** start Material provided **

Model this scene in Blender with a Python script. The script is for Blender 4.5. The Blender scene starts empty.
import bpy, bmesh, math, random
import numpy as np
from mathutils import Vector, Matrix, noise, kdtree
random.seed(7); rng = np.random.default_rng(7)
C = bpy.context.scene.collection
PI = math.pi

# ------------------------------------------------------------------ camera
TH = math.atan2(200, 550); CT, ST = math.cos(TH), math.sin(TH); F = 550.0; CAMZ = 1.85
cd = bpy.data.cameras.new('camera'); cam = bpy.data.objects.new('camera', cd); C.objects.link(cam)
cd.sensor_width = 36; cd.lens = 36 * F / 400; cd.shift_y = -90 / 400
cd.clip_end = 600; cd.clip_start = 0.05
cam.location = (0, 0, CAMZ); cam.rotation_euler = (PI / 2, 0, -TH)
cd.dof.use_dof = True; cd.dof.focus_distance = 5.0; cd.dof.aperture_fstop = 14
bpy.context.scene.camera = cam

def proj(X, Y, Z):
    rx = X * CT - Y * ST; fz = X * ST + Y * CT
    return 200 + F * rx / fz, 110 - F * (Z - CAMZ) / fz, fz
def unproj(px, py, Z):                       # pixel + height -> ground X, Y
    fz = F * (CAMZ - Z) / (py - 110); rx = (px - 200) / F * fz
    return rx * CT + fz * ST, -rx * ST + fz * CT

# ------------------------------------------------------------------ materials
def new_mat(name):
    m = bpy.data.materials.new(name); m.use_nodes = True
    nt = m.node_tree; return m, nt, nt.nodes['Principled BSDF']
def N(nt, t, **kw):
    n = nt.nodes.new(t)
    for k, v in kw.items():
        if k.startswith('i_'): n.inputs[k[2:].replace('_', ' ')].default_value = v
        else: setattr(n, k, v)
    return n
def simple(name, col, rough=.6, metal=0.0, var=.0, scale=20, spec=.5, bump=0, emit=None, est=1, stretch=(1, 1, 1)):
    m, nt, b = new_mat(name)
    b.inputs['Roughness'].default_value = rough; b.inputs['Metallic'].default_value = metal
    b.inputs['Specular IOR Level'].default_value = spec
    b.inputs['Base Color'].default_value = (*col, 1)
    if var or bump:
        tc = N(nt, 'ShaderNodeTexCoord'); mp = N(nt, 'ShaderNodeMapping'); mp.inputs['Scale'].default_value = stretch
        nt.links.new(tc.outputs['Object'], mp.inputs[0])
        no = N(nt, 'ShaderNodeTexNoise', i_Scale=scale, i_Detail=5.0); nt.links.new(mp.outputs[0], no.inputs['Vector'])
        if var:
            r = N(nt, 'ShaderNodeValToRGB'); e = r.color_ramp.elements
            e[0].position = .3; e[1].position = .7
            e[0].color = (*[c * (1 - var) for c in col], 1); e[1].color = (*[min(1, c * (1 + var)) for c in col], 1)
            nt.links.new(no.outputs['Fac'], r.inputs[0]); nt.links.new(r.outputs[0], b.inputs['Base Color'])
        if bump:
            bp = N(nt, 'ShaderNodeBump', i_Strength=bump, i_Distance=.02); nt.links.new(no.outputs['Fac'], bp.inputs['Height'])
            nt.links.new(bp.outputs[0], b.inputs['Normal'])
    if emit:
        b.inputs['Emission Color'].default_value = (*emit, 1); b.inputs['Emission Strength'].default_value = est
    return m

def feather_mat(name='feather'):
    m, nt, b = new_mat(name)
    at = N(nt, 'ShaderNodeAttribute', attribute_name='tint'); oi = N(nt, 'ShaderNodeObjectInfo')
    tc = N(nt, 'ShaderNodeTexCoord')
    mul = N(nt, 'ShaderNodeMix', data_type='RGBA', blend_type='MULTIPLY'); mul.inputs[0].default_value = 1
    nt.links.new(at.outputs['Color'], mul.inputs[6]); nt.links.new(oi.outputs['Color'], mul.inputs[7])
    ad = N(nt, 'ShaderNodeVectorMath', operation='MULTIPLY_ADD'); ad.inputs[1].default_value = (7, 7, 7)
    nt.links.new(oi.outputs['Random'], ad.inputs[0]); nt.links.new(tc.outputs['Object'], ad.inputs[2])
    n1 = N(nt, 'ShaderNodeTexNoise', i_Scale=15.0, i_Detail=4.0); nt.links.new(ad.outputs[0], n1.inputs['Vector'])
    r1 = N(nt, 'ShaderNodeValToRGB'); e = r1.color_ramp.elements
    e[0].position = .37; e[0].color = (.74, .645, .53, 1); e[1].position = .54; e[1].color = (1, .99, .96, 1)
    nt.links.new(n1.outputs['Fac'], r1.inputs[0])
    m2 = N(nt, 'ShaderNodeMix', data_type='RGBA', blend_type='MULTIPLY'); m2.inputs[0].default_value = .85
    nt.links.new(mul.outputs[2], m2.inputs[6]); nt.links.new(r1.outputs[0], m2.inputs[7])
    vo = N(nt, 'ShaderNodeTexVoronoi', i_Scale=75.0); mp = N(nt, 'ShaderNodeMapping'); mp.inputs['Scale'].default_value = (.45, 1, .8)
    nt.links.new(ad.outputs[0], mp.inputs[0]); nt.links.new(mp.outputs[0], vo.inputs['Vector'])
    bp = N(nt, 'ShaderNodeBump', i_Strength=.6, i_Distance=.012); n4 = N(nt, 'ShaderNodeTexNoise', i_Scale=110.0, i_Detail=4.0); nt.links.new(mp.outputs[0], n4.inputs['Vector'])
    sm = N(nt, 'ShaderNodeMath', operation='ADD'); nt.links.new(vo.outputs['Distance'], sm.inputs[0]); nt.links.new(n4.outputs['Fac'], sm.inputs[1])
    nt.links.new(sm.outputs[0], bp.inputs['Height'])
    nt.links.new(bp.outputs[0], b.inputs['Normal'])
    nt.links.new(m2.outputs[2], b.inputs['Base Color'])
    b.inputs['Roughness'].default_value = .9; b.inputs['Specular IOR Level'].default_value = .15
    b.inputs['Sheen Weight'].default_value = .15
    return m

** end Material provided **

=== Description of the task ===
Show every line that contains the word "scene".

=== Output for this task ===
Model this scene in Blender with a Python script. The script is for Blender 4.5. The Blender scene starts empty.
C = bpy.context.scene.collection
bpy.context.scene.camera = cam